I have seen the future

Well, a tiny fragment of it!

I find myself (once again) in the Athens of the North – not as a result of a rather convenient abduction, but by booking (and then taking) a flight with FlyBe. This does spare my Facebook friends from the usual flurry of activity occasioned by the traditional long train ride – but leaving at short notice, flying was vastly cheaper (and faster) than the surface options.

Flying from Southampton is surprisingly painless – the airport is a short bus ride from home and formalities at the airport can be completed in a matter of seconds. There is also no long queue (or, indeed, any queue) of planes waiting to depart ahead of you and so my flight departed (and arrived) well ahead of schedule. Sadly, for the economics of FlyBe, the plane was mostly empty and so we were allowed to spread out from our default positions (all packed together over the wings), but for the first time in my flying experience this spreading out was constrained by the passenger weight-distribution in our Dash-8 (basically, we could all move nearer the back of the plane, but not even a single row forward – presumably to avoid the aircraft face-planting on the Southampton tarmac).

This more rapid (if less green) route north meant that I could have breakfast, a serious gym session, shower and lunch in the south and still be in Edinburgh for leisured consumption of emergency cake in the Filmhouse cafe followed by the 18:00 screening of the Skeleton Twins (great fun, despite roughly four attempted suicides – on screen, not amongst the audience) at the Cameo. Whilst I realise this capability has existing for many years, it still seems like a form of magic to me – though not, in fact, the vision of the future to which the title refers.

Talking of the Cameo, can I thoroughly recommend Cameo 2 to GofaDM readers. It is quite unlike any cinema I’ve visited before, it has a large and very wide screen but only three (3!) rows of seats. I think it may be (almost) the perfect cinema – why are all others narrow but deep, when wide and shallow is so much better? But, no even this is not the future.

After the film, I went to Tuk-Tuk, the only known source for the finest (IMO), if least authentic, naan in the world – I refer, of course, to the cheese naan. Forget your peshwari or keema, cheese is the filling that naan was invented for!

OK, I’ve teased you for long enough – now to the future bit. I am staying with a friend and he has been upgrading a number of rooms in his house (and is partway through a major extension). My room has been refurbished and as part of this work, the mains sockets have been replaced. As well as the usual two 3-pin mains sockets, there are also two USB charging ports provided – what a delight for the traveller and how practical in almost any modern home.

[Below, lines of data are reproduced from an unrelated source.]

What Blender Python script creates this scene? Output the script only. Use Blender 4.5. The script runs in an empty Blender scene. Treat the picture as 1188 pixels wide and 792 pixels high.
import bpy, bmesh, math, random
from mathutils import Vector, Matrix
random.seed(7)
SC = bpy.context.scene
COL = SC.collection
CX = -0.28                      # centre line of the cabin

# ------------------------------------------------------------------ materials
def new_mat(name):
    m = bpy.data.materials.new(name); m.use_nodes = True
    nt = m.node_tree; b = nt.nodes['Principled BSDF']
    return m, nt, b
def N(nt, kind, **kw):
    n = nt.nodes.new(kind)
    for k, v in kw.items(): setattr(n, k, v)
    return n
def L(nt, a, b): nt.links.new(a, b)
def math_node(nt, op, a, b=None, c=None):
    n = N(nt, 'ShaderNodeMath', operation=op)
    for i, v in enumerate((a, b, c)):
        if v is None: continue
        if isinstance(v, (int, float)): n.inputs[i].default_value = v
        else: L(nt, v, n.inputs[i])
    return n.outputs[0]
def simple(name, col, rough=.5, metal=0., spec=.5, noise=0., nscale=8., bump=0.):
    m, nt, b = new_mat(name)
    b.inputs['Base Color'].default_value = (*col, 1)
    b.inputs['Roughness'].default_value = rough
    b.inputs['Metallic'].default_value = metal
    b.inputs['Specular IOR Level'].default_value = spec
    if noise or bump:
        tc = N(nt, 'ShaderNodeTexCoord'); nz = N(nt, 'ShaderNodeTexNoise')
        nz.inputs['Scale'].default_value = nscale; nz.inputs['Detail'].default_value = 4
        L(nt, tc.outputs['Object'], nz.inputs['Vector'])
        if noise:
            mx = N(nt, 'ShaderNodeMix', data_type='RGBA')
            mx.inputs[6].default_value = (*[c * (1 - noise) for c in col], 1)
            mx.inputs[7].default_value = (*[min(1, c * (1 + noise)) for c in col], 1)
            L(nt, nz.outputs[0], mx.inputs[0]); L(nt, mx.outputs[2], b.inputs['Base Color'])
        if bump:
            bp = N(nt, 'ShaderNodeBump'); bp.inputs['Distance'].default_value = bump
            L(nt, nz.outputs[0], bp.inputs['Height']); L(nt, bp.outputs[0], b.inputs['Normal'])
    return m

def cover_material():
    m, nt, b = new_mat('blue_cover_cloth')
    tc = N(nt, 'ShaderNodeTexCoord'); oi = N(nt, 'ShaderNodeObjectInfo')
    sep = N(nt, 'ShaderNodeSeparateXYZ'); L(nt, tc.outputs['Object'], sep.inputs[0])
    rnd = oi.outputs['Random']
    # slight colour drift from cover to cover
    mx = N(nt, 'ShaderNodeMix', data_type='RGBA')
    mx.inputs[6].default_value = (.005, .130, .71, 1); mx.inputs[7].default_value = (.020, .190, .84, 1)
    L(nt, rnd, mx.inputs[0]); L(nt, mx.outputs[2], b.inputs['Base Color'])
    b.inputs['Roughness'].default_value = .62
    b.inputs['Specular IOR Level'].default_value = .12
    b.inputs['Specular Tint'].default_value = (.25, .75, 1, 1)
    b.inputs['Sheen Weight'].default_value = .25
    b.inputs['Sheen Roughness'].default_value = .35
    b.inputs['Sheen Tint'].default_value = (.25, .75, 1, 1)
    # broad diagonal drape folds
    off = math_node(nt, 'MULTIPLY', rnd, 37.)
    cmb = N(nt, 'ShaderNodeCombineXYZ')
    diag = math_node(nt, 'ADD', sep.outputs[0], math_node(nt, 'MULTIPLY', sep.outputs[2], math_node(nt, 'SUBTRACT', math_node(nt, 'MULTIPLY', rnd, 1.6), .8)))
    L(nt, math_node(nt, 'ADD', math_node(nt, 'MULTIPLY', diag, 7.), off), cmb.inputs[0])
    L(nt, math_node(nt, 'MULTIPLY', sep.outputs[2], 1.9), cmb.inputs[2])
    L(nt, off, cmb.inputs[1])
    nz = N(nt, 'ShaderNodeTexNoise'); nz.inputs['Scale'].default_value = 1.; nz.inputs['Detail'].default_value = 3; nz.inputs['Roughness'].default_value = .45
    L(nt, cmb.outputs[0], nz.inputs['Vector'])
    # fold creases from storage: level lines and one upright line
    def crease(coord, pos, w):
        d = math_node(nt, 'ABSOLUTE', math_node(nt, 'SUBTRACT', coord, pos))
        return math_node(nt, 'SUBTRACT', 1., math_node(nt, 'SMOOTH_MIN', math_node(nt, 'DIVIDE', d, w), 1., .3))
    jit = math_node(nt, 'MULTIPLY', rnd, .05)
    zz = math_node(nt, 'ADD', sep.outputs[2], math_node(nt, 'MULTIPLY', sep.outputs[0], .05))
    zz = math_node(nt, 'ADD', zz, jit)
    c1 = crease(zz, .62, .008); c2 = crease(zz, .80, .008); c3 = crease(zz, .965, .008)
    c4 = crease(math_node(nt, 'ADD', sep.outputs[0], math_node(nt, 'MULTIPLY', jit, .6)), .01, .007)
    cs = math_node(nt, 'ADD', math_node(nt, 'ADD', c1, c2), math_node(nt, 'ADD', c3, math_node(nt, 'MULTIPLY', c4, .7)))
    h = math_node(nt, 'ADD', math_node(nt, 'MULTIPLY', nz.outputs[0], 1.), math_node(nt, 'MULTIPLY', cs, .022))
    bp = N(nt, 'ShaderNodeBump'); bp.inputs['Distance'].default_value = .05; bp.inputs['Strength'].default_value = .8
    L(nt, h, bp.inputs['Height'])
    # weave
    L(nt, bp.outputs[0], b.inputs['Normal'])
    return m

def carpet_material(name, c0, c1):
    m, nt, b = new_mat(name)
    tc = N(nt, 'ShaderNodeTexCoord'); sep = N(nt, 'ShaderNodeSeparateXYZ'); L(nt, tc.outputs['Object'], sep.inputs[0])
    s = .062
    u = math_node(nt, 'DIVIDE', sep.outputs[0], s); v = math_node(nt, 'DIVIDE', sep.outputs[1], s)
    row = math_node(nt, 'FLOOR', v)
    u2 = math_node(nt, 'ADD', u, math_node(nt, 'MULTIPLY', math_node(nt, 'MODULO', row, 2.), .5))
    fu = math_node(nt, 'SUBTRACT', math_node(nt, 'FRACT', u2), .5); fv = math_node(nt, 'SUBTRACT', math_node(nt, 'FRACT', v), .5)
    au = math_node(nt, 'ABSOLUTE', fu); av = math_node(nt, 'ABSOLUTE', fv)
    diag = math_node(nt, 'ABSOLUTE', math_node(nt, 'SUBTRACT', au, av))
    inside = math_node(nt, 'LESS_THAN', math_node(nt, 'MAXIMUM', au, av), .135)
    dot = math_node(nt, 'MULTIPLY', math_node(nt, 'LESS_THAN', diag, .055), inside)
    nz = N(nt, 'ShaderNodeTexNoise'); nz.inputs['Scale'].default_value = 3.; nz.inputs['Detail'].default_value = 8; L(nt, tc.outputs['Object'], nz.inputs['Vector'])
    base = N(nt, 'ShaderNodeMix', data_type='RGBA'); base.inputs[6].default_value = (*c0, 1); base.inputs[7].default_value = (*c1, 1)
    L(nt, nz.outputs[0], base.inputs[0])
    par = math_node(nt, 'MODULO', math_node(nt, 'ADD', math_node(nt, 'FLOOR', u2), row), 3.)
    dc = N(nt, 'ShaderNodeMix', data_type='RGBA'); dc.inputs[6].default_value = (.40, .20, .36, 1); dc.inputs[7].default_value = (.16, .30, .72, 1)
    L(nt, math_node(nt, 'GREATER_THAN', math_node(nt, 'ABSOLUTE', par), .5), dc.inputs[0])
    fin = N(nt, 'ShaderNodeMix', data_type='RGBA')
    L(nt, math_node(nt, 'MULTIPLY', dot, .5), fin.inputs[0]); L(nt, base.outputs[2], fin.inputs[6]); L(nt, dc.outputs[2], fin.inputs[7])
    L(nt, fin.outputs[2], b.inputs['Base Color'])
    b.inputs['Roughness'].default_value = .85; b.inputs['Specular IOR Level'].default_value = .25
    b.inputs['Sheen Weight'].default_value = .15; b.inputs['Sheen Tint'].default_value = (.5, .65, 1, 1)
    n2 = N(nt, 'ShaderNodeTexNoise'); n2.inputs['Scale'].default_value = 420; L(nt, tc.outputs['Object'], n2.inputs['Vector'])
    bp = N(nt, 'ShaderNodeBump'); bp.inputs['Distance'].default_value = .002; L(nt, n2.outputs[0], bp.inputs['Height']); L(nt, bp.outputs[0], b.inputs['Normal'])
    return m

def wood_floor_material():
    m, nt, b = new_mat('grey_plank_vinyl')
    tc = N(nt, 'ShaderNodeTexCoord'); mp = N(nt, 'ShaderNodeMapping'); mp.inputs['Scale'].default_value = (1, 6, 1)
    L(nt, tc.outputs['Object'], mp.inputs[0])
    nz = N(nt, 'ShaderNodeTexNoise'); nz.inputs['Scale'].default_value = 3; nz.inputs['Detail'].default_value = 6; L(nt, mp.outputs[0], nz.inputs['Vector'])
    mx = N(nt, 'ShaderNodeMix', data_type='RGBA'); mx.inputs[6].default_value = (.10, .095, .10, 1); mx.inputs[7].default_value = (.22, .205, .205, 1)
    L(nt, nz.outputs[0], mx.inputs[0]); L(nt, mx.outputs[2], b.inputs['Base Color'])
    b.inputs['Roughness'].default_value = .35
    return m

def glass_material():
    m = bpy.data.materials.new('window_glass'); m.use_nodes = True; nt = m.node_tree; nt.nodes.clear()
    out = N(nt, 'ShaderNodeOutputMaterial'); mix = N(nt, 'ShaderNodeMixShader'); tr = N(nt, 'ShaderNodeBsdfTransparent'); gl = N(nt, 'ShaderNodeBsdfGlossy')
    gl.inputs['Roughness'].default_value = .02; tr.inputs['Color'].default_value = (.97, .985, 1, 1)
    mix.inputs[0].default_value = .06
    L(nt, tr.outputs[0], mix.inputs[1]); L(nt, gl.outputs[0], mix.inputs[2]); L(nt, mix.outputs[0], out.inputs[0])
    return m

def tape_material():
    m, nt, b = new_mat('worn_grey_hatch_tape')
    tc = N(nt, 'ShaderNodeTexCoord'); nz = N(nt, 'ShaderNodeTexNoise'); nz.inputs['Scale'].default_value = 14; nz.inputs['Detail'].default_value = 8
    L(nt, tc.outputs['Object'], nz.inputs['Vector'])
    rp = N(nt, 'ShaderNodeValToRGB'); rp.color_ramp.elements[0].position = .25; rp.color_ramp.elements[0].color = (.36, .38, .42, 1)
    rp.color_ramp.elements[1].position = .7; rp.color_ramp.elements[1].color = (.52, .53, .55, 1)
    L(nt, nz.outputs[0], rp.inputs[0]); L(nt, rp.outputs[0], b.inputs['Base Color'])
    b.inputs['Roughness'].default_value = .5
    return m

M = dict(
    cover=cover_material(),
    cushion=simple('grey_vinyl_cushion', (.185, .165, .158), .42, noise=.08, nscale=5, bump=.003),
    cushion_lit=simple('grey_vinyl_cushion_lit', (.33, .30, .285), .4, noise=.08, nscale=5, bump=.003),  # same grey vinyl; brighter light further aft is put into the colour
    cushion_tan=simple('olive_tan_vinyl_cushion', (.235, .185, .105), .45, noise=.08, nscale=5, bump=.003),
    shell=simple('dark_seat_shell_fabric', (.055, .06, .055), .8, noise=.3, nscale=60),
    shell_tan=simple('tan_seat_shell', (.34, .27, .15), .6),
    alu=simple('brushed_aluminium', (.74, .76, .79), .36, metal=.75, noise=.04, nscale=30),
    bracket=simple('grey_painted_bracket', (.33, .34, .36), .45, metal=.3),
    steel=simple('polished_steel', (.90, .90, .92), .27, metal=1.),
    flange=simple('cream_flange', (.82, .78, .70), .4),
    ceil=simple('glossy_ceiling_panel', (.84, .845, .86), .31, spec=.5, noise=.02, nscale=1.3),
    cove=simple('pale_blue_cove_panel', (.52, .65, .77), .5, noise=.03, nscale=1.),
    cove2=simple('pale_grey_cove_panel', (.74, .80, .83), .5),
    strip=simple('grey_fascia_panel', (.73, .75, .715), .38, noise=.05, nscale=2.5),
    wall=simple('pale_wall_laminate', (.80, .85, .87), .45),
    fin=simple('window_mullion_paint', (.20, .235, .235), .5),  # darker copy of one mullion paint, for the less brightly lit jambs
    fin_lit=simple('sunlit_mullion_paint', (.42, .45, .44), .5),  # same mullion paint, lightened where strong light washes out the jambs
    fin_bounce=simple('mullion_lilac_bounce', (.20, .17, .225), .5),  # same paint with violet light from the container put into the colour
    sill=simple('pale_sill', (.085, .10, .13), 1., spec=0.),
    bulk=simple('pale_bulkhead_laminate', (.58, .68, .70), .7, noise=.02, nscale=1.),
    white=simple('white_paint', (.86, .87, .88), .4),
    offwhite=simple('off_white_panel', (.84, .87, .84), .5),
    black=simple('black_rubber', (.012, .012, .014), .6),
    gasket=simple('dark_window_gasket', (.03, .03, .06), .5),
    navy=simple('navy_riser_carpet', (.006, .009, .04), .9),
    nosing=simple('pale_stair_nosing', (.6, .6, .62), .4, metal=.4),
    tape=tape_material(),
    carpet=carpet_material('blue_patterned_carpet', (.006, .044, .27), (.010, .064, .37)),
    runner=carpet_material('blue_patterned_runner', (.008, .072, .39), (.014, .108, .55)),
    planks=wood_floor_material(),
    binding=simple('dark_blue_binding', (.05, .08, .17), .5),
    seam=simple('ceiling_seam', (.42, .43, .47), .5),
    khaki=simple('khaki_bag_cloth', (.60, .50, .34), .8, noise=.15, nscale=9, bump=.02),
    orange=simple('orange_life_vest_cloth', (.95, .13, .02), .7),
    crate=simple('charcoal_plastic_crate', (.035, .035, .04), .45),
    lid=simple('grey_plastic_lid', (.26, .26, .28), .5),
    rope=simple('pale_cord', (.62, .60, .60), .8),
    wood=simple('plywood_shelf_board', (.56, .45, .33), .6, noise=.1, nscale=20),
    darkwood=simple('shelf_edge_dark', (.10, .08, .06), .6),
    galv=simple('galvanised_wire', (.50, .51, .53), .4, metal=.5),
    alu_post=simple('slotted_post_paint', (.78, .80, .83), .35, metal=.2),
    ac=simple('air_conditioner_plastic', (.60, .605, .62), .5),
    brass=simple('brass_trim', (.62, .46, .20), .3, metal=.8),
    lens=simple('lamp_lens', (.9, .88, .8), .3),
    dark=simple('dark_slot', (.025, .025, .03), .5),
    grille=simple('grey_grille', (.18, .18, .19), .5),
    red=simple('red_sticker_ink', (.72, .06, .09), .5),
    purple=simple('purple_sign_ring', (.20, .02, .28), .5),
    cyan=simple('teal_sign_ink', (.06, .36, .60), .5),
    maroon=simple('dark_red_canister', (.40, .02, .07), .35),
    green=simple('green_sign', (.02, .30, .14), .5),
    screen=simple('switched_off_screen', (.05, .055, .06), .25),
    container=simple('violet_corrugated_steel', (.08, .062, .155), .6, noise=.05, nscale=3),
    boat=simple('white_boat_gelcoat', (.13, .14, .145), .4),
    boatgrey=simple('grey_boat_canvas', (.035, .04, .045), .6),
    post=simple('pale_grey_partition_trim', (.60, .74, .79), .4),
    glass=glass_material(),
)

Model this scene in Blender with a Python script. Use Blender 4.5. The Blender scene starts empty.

The number of devices which need a USB power feed, but end up using a whole 3-pin mains socket leads to the proliferation of multi-plug adapters and extension cables in every home. It’s like having four sockets in the space for two and would be a boon for the foreign visitor (but also the local) as you need to carry far fewer plugs/plug adaptors with you. It could even lead to fewer hurt feet, with fewer currently unused 3-pin plugs lying inverted waiting to punish the unwary, barefoot pedestrian. The campaign for this to become the standard for all homes starts here!

2 thoughts on “I have seen the future

  1. matathew says:

    These USB sockets do indeed sound fun, but I wonder whether what you have actually seen is the past? In the bad old days, British homes were each wired with three different socket sizes (2A, 5A and 15A). This arrangement (BS546) was rendered obsolete by the universal use of 13A sockets (BS1363). I have always assumed that this standardisation of domestic sockets was perceived as a huge step forward. And it was all going so well until you mentioned a “plumbed in” 5 volt DC socket…

    It would be interesting to compare the installation costs with the alternative of a few electronic transformers with multiple ports at £5 each.

    It seems that BS1363 dates from 1947, and the USB-A from 1996, so we will wait to see which remains in everyday use for longer.

    • Stuart Ffoulkes says:

      I suspect that the future would not emerge from a purely economic argument smelling of roses (or even miniature heroes). I would go with an argument on aesthetic grounds myself, the “plumbed-in” solution looks so neat and tidy – it should also be more efficient as it relies on a transformer to achieve its magic rather than a Zener diode.

      I strongly suspect the writing is already on the wall for USB-A as I have seen serious discussion on the creation of a USB plug which is indifferent to which way up it is inserted, as the current asymmetry is one of the most pressing issues currently affecting humanity.

      Still, it would be nice if there was a single standard plug and socket for all devices requiring low voltages (and there are so many) – whole drawers could be freed from their current burden of chargers to become useful members of society once more (not to mention the savings in resources and avoided landfill).

      My bike pump can mould itself around either of the common valve types – perhaps a similarly polymorphic electrical socket is the future we should be striving towards?